Dwa, Archon dobrze prawi, liczy się granie. To czy grasz na jednej, czy drugiej platformie nie powinno rzutować na kimś, tylko sprawiać komuś przyjemność. Mi sprawia trzymanie pada w fotelu przy odpalonej konsoli przed tv. Tak jak już napomniał Archon- nie mam zamiaru latać ze "skrzynką" z pokoju do pokoju, czy laptopem. Tyle, że nie wszystkim jest się w stanie uzmysłowić taki stan rzeczy. Jak wspomniałem wyżej- również gram na komputerze, nie widzę w tym nic złego ale podkreślę ostatni raz: nie traktuję go jako platformy macierzystej dla tego typu rozrywki jaką są gry. Ponownie się powtórzę, jest to tylko i wyłącznie moje myślenie. A po trzecie, DDR tylko i wyłącznie na automacie, dalej konsola, chyba, że ktoś gra samotnie to może sobie pograć na komputerze.
25-05-2012, 15:07
(25-05-2012, 14:50)Diabeł napisał(a): Ale przepraszam, pisałem akurat o DDR itp (sry, zgubiłem to w poprzednim poście, mea culpa, ale zdanie "większy wybór kawałków" powinno to chyba jasno sugerować). I kolejny bullshit, bo wita cię jedna z moich ulubionych gier wszechczasów (konsolowych zresztą). Rock Band i jego poszerzana co tydzień biblioteka ponad 4000 (legalnych, piraci won!) kawałków do pobrania. Nie istnieje druga gra rytmiczna która miałaby chociaż 15% legalnie takiej ilości muzyki. A jeśli szukamy "nielegalnych" to spokojnie, piraci też biją na głowę nawet DDRa. Zresztą jak już ustaliliśmy, jak DDR to tylko na automacie.

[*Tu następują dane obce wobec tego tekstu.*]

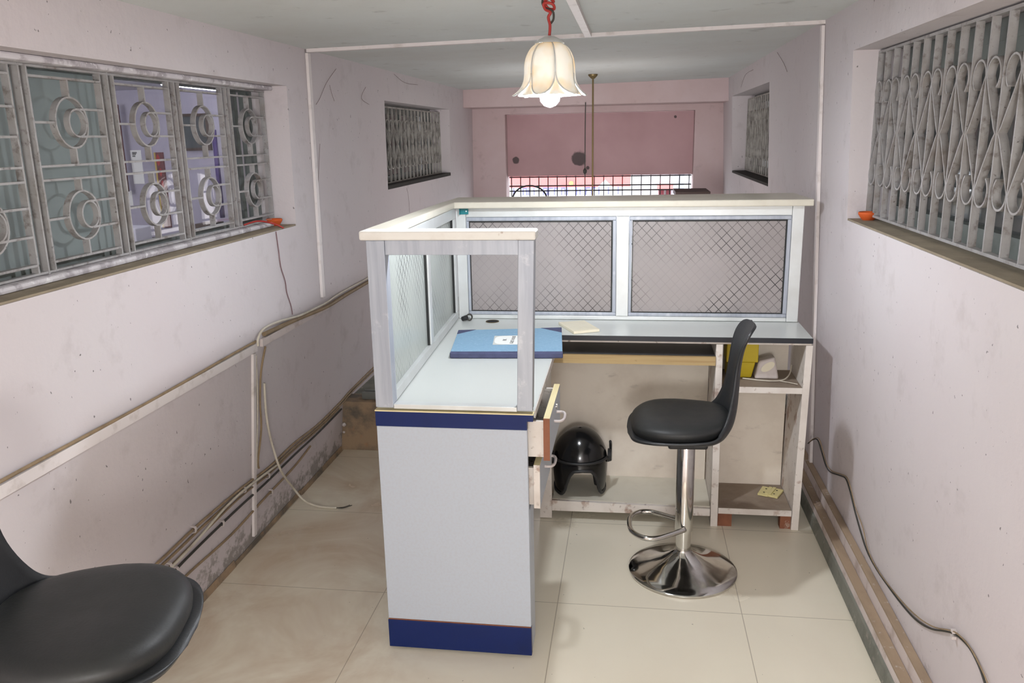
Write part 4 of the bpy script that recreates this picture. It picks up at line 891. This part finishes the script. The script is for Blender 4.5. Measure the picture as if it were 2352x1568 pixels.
for k, (px, py) in enumerate(((1759, 1133), (1783, 1137))):
    q = onz(px, py, .09); q.y += .022; zz = .0852
    sp = thing('socket_plate', (q.x, q.y, zz), ('left yellowed switch plate lying on the cubby floor', 'right yellowed switch plate lying on the cubby floor')[k], 'socket plate', 'loose socket plates')
    MB().box(-.022, .022, -.044, .044, 0, .009).obj('plate', 'cream_pl', (0, 0, 0), sp, bevel=.002)
    for y in (-.02, .02): MB().tube([(0, y, .0088), (0, y, .0096)], .004, 10).obj('pin_hole', 'dark', (0, 0, 0), sp)
    MB().box(-.022+(.0 if k else .030), -.008+(.0 if k else .030), -.04, .04, .0092, .014).obj('rocker_bar', 'cream_pl', (0, 0, 0), sp, bevel=.001)
    sp.rotation_euler = (0, 0, math.radians(-22-4*k))

# clay lamps on the sills
def diya(p, label):
    r = thing('clay_lamp', p, label, 'clay lamp', 'terracotta clay lamps')
    MB().lathe([(.001, 0), (.019, 0), (.023, .004), (.0335, .020), (.034, .026), (.0325, .0285), (.030, .026), (.024, .014), (.001, .009)], p, 28).obj('bowl', 'clay', r.location, r, smooth='auto')
diya((-1.500, 3.345, HL[2]+.0066), 'small terracotta clay lamp on the left window sill')
diya((.832, 3.115, HR[2]+.0066), 'small terracotta clay lamp on the right window sill')
q = [Vector((-1.512, 3.09, 1.283)), Vector((-1.49, 3.17, 1.290)), Vector((-1.455, 3.235, 1.273)), Vector((xl(1.25)+.004, 3.262, 1.252))]
solo('electric_cord', MB().tube(sm(q), .0035), 'r_cable', 'short red cable coming out of the left grille over the sill', 'cable', smooth=True)
pts = [onl(px, py, .0035) for px, py in ((634, 532), (640, 575), (645, 612), (655, 645), (659, 672), (668, 700), (672, 722))]
solo('electric_cord', MB().tube(sm(pts), .0022, 6), 'thread', 'thin mauve wire hanging from the left sill to the cable run', 'cable', smooth=True)

# ------------------------------------------------------------------ pendant lamp
lx, ly, lz = -.247, 2.55, 1.872
lp = thing('pendant_lamp', (lx, ly, lz), 'tulip shaped glass pendant lamp hanging lit over the counter', 'pendant lamp')
LL = lp.location
MB().lathe([(.003, .012), (.014, .010), (.030, .002), (.042, -.006), (.044, -.010), (.030, -.008), (.003, -.006)], LL, 28).obj('cap', 'alu_white', LL, lp, smooth='auto')
PR = [(.036, -.010), (.054, -.022), (.068, -.045), (.074, -.070), (.075, -.095), (.078, -.115), (.086, -.132), (.100, -.147), (.114, -.156)]
pr_ = sm([(r, z, 0) for r, z in PR], 3)
for k in range(6):
    c = 2*PI*k/6+.32; rows = []; N = len(pr_); Lr = []; Rr = []
    for i, p in enumerate(pr_):
        t = i/(N-1); hw = PI/6*.98*(1 if t < .45 else max(.03, math.cos((t-.45)/.55*PI/2)**.8))
        rows.append([(lx+(p.x-.004*abs(v)**2)*math.cos(c+hw*v), ly+(p.x-.004*abs(v)**2)*math.sin(c+hw*v), lz+p.y) for v in (-1, -.66, -.33, 0, .33, .66, 1)])
        Lr.append(rows[-1][0]); Rr.append(rows[-1][-1])
    pe = MB().grid(rows).obj('petal', 'petal', LL, lp, smooth=True, solid=.0025, off=0)
    MB().tube(Lr, .0022, 6).tube(Rr, .0022, 6).obj('metal_edge', 'alu_white', LL, pe, smooth=True)
    # infill glass between two petals
    c2 = c+PI/6; rows = []
    for i, p in enumerate(pr_[int(N*.5):]):
        t = .5+.5*i/(N-int(N*.5)-1); hw = PI/6*(1-max(.03, math.cos((min(1, t)-.45)/.55*PI/2)**.8))*.9+.004
        r = .074+.022*max(0, (t-.7)/.3)
        rows.append([(lx+r*math.cos(c2+hw*v), ly+r*math.sin(c2+hw*v), lz+p.y) for v in (-1, 0, 1)])
    MB().grid(rows).obj('infill_pane', 'petal', LL, lp, smooth=True, solid=.002, off=0)
MB().lathe([(.012, -.012), (.018, -.02), (.018, -.07), (.014, -.075)], LL, 20).obj('lamp_holder', 'white_pl', LL, lp, smooth='auto')
MB().lathe([(.013, -.076), (.018, -.098), (.027, -.126), (.031, -.152), (.028, -.172), (.017, -.185), (.002, -.190)], LL, 28).obj('bulb', 'bulb', LL, lp, smooth=True)['label'] = 'glowing white bulb'
ztop = zc(lx)-.002
kn = [(0, 0, .012), (.002, 0, .04), (-.003, .002, .062), (.004, -.003, .075), (-.012, .004, .085), (-.014, -.006, .10), (.010, -.008, .097), (.014, .006, .085), (-.004, .010, .088), (-.013, 0, .105), (.004, -.011, .112), (.013, .002, .104), (0, .006, .118), (-.004, 0, ztop-lz)]
MB().tube(sm([LL+Vector(p) for p in kn], 5), .0042, 8).obj('red_cord', 'r_cable', LL, lp, smooth=True)['label'] = 'knotted red hanging cord'
MB().tube(sm([LL+Vector(p) for p in ((.004, .002, .045), (.012, .004, .058), (.010, -.004, .078), (-.016, .008, .092), (-.018, .002, .112), (.008, .010, .120), (.004, .004, ztop-lz))], 5), .0032, 6).obj('dark_cord', 'k_cable', LL, lp, smooth=True)

# cobwebs in the corners
def web(name, pts_list, label):
    mb = MB()
    for p in pts_list: mb.tube(sm(p, 5), .0010, 5)
    solo(name, mb, 'cobweb', label, 'cobweb', 'sooty cobwebs', 'stuff')
web('cobweb', [[onl(*p, .004) for p in L] for L in ([(772, 158), (750, 190), (735, 225), (726, 240)], [(757, 195), (762, 215), (768, 232)], [(840, 200), (830, 225), (848, 240)], [(905, 170), (930, 190), (960, 195)], [(735, 330), (733, 370), (731, 425)])], 'dark cobweb strands on the left wall beside the vertical casing')
web('cobweb', [[onr(*p, .004) for p in L] for L in ([(1785, 120), (1800, 145), (1808, 165)], [(1730, 160), (1712, 172), (1702, 200)])], 'dark cobweb strands high on the right wall near the windows')
web('cobweb', [[onl(*p, .006) for p in L] for L in ([(934, 432), (938, 450), (941, 488)],)], 'single dusty strand hanging under the far left window')

# ------------------------------------------------------------------ light
def area(name, loc, target, sx_, sy_, power, col=(1, 1, 1)):
    l = bpy.data.lights.new(name, 'AREA'); l.shape = 'RECTANGLE'; l.size = sx_; l.size_y = sy_; l.energy = power; l.color = col
    o = bpy.data.objects.new(name, l); C.objects.link(o); o.location = loc
    o.rotation_euler = (Vector(target)-Vector(loc)).to_track_quat('-Z', 'Y').to_euler(); return o
def point(name, loc, power, r, col=(1, 1, 1)):
    l = bpy.data.lights.new(name, 'POINT'); l.energy = power; l.shadow_soft_size = r; l.color = col
    o = bpy.data.objects.new(name, l); C.objects.link(o); o.location = loc; return o
point('room_lamp', (.10, -1.2, 1.33), 140, .24, (1, .995, .985))
area('far_room_fill', (-.3, 3.95, 1.15), (-.3, 7.3, 1.5), .9, .3, 5, (1, .96, .97)).data.spread = 1.25  # added fill behind the counter to brighten the far end, no fixture there
point('far_room_fill', (-.3, 5.2, 1.12), 12, .3, (1, .95, .95))  # second added fill for the far side walls, not a real lamp
point('next_room_lamp', (-3.2, 3.4, 1.8), 60, .2, (.95, .96, 1))
w = bpy.data.worlds.new('daylight'); bpy.context.scene.world = w; w.use_nodes = True
bg = w.node_tree.nodes['Background']; bg.inputs[0].default_value = (.86, .92, 1, 1); bg.inputs[1].default_value = 8.0
vs = bpy.context.scene.view_settings
bpy.context.scene.display_settings.display_device = 'sRGB'
vs.view_transform = 'Standard'; vs.look = 'None'; vs.gamma = 1; vs.use_curve_mapping = False; vs.exposure = 0.04
cy = bpy.context.scene.cycles
cy.max_bounces = 8; cy.transparent_max_bounces = 16; cy.sample_clamp_indirect = 6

Przez wiele lat błądziłem i uważałem, że konsole są nie potrzebne (może wtedy jeszcze takie były). Do czasu aż zobaczyłem różnicę na własne oczy. Od lat jestem fanem serii Fifa, a jej różnica między wersją pecetową, a konsolową jest bardzo trudna do opisania. Niestety konsole przejmują powoli i coraz bardziej widocznie rynek gier. Oczywiście, że większość strategii i strzelanek utrzyma swój status na kompie, ale wszystkie przygodówki, bijatyki i typowe rozpiedzielanki są już tylko na konsole. Oprócz unikalnych tytułów, długiej żywotności konsoli, a także lepszej rozrywki, dzięki której możemy też grać ze znajomymi siedzącymi obok. W moim życiu nie zdarzyło się zbyt wiele razy grać w ciekawe nowe gry na kompie na 2 playery (wyjątkiem Fifa i PES, ale tam zawsze są kłótnie kto gra na padzie a kto na klawiaturze).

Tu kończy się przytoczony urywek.